Data to process →
※
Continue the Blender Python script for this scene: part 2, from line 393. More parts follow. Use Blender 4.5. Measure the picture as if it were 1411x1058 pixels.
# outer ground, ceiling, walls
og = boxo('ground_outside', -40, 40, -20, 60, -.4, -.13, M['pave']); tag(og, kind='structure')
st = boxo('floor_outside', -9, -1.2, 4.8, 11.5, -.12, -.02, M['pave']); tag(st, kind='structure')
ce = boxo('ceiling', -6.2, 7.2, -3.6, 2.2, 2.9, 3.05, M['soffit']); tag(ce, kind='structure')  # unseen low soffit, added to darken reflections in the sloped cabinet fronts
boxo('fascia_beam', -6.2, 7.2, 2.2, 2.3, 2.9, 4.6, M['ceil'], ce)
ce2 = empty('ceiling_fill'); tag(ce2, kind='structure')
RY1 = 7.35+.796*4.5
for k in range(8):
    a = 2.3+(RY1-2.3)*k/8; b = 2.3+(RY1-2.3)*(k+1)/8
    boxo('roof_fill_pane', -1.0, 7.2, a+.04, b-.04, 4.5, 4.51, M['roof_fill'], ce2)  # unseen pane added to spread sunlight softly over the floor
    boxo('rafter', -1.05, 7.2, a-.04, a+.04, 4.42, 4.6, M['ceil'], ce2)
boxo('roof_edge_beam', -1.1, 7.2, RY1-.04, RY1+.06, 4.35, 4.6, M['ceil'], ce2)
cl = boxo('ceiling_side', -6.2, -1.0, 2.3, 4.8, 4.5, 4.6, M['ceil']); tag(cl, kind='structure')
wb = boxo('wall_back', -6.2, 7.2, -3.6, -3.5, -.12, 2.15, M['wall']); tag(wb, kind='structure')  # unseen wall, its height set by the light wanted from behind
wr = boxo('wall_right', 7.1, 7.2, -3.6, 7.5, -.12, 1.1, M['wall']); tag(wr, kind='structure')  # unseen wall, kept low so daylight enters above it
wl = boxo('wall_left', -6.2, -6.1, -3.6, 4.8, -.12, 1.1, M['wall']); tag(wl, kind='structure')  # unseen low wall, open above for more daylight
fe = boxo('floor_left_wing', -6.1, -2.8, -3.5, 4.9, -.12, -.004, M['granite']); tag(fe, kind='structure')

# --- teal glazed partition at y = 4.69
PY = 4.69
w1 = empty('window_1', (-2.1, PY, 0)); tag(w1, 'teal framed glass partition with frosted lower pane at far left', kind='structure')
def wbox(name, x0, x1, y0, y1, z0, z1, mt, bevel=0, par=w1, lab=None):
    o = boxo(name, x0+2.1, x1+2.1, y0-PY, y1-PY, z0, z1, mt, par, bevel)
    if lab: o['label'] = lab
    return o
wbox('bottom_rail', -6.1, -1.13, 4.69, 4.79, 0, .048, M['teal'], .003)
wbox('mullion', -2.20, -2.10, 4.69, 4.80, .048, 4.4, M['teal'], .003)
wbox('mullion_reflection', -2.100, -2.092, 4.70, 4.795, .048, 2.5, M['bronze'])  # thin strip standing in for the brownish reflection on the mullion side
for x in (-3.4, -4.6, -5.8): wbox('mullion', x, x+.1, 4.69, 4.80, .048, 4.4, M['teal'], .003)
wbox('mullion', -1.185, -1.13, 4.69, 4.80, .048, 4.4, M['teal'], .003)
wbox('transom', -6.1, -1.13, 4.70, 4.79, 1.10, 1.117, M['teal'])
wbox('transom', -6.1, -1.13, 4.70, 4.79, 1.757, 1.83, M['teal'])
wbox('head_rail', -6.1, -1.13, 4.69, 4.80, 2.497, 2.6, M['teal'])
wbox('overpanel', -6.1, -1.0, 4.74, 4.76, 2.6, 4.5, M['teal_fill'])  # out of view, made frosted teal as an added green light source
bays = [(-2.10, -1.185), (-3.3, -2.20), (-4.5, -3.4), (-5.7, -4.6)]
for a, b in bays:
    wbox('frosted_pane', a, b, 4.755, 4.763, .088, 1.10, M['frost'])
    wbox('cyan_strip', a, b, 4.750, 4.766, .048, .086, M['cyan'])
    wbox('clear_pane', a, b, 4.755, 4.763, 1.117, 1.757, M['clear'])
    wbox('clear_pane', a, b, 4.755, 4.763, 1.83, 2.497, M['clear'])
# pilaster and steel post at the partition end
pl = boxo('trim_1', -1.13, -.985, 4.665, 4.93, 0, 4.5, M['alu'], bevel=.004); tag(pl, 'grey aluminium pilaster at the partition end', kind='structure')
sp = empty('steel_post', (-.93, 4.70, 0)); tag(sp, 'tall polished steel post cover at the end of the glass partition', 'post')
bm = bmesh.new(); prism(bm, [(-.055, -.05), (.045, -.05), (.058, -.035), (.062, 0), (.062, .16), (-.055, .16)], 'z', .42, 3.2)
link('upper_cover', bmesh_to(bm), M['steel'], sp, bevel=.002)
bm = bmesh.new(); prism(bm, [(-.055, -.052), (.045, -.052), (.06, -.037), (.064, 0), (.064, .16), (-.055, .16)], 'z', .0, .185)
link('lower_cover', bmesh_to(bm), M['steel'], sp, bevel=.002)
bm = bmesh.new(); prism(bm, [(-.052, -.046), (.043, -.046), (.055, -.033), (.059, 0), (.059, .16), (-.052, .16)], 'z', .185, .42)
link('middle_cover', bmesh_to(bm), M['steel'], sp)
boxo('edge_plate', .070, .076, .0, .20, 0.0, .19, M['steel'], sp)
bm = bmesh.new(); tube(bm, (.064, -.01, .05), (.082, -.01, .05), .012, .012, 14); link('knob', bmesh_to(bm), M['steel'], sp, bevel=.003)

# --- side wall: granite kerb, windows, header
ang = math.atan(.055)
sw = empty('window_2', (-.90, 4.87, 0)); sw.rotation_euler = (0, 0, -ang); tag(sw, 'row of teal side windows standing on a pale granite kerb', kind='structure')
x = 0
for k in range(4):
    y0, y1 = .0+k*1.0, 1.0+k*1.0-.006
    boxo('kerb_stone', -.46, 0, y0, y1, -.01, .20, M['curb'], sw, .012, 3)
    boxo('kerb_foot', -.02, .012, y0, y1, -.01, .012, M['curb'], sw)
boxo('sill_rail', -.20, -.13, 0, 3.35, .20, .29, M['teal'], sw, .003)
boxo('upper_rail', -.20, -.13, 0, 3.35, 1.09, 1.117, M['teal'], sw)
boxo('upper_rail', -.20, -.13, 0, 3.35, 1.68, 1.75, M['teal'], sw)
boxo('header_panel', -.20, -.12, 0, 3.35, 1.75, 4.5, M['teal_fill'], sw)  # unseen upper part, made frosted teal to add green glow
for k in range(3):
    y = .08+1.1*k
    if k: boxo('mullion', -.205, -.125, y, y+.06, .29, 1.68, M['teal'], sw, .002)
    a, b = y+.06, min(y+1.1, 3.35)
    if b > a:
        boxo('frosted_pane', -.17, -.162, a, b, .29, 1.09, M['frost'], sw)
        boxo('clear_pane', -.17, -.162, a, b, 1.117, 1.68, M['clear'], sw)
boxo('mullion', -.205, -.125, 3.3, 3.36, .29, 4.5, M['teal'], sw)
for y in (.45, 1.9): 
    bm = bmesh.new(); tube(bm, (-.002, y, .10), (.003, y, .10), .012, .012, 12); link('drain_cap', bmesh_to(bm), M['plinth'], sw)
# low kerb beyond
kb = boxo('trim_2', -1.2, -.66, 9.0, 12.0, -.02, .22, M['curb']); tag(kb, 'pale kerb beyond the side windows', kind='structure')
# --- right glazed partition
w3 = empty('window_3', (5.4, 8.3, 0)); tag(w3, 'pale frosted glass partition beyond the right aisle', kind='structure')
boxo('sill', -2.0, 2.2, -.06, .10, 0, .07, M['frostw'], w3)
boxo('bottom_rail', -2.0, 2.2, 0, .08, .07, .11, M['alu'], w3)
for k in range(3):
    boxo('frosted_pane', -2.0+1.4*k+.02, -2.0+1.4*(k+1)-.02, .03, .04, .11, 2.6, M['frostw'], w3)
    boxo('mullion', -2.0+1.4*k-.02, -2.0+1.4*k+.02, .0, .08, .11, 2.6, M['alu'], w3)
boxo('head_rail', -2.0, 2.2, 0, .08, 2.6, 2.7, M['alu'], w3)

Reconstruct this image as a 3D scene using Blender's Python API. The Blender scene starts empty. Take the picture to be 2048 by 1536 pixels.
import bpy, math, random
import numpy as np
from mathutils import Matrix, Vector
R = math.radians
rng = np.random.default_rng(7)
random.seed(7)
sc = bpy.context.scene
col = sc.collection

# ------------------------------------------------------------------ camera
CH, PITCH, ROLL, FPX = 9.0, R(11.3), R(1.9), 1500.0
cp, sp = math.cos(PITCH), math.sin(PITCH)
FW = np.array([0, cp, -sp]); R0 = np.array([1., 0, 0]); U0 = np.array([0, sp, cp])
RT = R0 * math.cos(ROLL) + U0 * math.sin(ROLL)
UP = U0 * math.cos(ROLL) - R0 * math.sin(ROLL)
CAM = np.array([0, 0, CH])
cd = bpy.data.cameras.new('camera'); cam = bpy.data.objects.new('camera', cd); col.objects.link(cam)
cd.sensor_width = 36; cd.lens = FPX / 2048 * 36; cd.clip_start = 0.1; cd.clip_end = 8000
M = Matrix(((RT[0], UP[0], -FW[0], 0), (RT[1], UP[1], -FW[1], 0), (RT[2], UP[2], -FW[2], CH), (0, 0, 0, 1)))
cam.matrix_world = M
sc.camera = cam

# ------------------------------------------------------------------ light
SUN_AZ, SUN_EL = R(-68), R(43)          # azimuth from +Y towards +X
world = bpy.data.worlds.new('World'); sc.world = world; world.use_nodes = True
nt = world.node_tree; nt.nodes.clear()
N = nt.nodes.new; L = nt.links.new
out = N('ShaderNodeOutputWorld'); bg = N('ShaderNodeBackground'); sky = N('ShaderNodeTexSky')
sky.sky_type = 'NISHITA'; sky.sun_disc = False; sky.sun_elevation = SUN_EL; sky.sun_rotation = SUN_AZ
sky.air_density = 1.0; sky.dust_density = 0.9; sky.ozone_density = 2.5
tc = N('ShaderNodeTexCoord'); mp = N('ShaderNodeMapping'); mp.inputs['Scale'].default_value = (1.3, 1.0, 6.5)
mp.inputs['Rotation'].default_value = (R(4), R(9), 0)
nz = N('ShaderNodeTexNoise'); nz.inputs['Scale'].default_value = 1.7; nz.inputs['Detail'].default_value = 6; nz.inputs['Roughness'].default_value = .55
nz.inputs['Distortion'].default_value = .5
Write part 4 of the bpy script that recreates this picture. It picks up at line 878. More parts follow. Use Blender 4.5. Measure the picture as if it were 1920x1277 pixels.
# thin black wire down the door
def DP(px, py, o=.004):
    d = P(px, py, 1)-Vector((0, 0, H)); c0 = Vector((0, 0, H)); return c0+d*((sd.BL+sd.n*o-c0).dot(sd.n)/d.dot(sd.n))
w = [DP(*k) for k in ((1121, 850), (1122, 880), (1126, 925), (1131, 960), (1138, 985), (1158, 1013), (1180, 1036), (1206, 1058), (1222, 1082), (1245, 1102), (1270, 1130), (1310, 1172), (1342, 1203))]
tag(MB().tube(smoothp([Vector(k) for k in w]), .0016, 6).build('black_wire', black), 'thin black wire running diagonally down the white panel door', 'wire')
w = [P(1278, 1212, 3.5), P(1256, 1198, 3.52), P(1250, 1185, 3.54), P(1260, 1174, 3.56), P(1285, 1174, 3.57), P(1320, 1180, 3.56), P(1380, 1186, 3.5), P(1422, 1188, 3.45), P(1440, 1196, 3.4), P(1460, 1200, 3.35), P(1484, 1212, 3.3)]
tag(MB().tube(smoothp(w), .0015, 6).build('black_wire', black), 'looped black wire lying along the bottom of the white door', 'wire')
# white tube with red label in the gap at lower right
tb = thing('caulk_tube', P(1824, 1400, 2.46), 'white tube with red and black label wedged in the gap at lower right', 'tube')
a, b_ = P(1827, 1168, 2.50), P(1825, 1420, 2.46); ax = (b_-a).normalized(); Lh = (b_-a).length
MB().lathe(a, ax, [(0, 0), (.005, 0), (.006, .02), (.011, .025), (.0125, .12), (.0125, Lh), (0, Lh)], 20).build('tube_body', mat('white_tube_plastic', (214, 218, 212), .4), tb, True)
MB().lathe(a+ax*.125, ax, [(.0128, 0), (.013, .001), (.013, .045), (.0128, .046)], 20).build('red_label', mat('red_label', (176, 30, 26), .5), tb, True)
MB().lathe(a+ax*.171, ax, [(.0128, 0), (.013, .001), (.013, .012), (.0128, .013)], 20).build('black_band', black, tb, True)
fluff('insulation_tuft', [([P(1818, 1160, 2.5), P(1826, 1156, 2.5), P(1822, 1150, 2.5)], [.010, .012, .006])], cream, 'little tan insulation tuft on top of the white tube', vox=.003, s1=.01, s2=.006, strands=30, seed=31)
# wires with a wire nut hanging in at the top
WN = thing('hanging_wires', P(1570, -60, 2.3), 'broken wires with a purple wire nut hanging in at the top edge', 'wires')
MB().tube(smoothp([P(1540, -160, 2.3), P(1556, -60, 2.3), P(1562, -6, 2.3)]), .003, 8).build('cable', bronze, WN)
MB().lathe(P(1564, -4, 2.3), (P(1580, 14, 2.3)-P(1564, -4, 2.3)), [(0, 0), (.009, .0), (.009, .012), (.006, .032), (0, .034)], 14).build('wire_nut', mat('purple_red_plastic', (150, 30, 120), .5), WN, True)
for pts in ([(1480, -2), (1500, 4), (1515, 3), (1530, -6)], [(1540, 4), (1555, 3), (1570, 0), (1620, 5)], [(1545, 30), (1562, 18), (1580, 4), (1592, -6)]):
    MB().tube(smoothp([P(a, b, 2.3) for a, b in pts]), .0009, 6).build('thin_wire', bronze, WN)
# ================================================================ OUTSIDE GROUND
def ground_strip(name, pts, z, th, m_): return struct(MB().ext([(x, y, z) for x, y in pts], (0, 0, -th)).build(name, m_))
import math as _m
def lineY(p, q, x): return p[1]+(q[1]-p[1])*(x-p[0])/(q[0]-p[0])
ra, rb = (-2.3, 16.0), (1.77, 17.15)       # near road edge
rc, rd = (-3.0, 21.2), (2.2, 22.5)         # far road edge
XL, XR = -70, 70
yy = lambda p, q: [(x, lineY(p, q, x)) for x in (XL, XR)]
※
Directions for this task → Copy verbatim the line that contains "Reconstruct this image", the line that contains "col = sc.collection", and all lines between them.

In response →
Reconstruct this image as a 3D scene using Blender's Python API. The Blender scene starts empty. Take the picture to be 2048 by 1536 pixels.
import bpy, math, random
import numpy as np
from mathutils import Matrix, Vector
R = math.radians
rng = np.random.default_rng(7)
random.seed(7)
sc = bpy.context.scene
col = sc.collection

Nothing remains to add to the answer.